I clearly have the attention span of your median fruit fly.Look! Airplane!

Sorry. I’m back.

It’s both a curse and a blessing. I’ve never bought this stuff about, “He who dies with the most toys wins.” But I do think that a wide range of life experiences helps us grow as people, and helps us better relate to other people. I’ve been fortunate. And I am beyond grateful.

I show up on time. I go like hell. I’m a good listener. I hold myself accountable. I own my mistakes. And I have a natural and an insatiable curiosity. I’m never afraid to say, “I don’t know,” when I don’t. But then I try to find out.

The flip side is I’m a lousy ballroom dancer and my clothes sometimes fit me funny.

Stuff matters to me. I care. But while I take that stuff seriously, I try hard to never take myself seriously. As a result, I have sometimes been told, “Paul, it’s hard to tell when you’re serious and when you’re just having some fun. Which is it? Serious or fun?”

My answer is “yes.” But I think that is a legitimate criticism. I promise I’m going to work on that.

This has been the quickest and strangest half-century I’ve ever experienced. During that period, I’ve been afforded amazing opportunities in news and sports journalism across all platforms. I have taught wonderful students at the high school and collegiate level. Always, I learned more from them than they did from me. I’ve been a high school administrator. I spent ten seasons as a high school varsity football coach. I’ve been an advertising executive. I’ve hosted nationally syndicated television entertainment shows. In maybe the biggest honor I ever received, I was selected by NASA to be “Chet The Astronaut” for the “Land The Shuttle” simulator at Space Center Houston. (All I can say there, is “Do as I say, not as I do.” I put that thing in the Everglades more often than not.) Most recently, I just wrapped up a decade as a television news director, during which time our teams distinguished themselves in holding the powerful accountable, achieving both critical and ratings success.

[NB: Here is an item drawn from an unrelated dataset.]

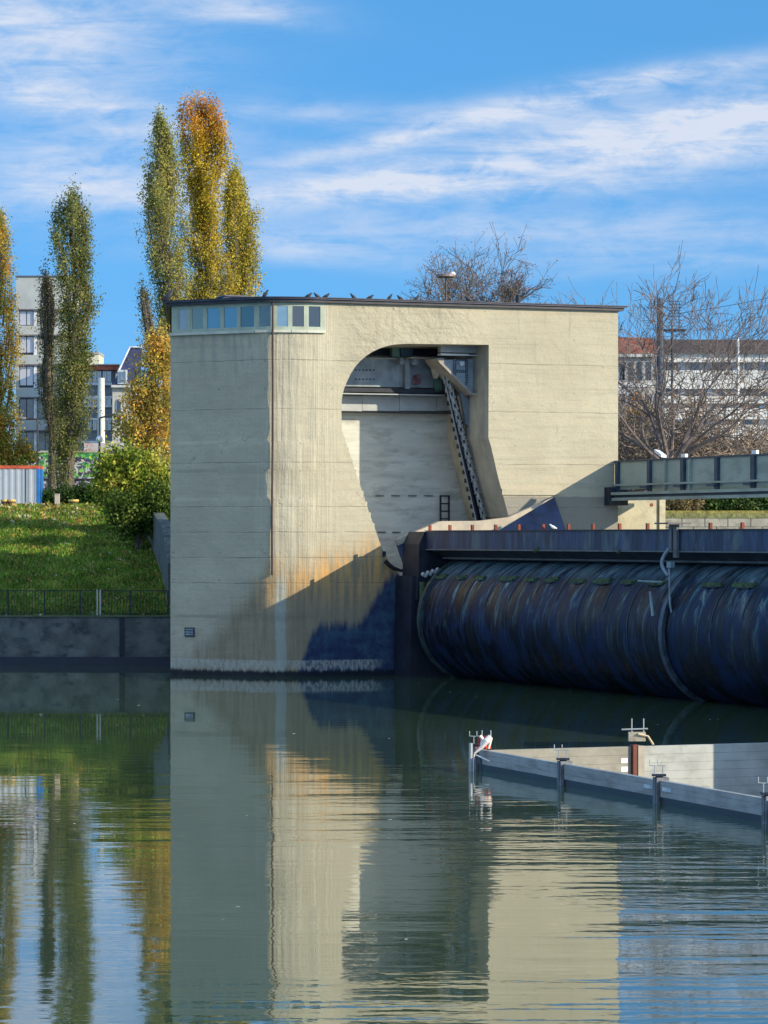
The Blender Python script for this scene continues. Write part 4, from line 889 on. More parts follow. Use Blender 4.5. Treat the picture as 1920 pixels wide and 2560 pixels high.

What does all that mean? It means I am profoundly grateful. It also means I’m ready for “next.” So here we are. Radically Rational. It’s an idea I woke up with in 2017. I scribbled “Radically Rational” on a piece of notebook paper and used a magnet to stick it on our refrigerator. I saw it every day, and it just would not leave me alone.

I am second in charge at Radically Rational, LLC. My wife, Jo (also known as BB), is the president. Clearly, I have failed in my attempt to sleep my way to the top of this organization.

I hope you will learn that I’m loyal as a Labrador. But I will admit that this doggie can bite every now and then. My promise to you? I will show up on time. I will go like hell. I will listen to you earnestly and attentively. I will hold myself accountable. I will never be the least bit hesitant to say, “I don’t know,” when I don’t.

But then I’ll try to find out. Let’s do it.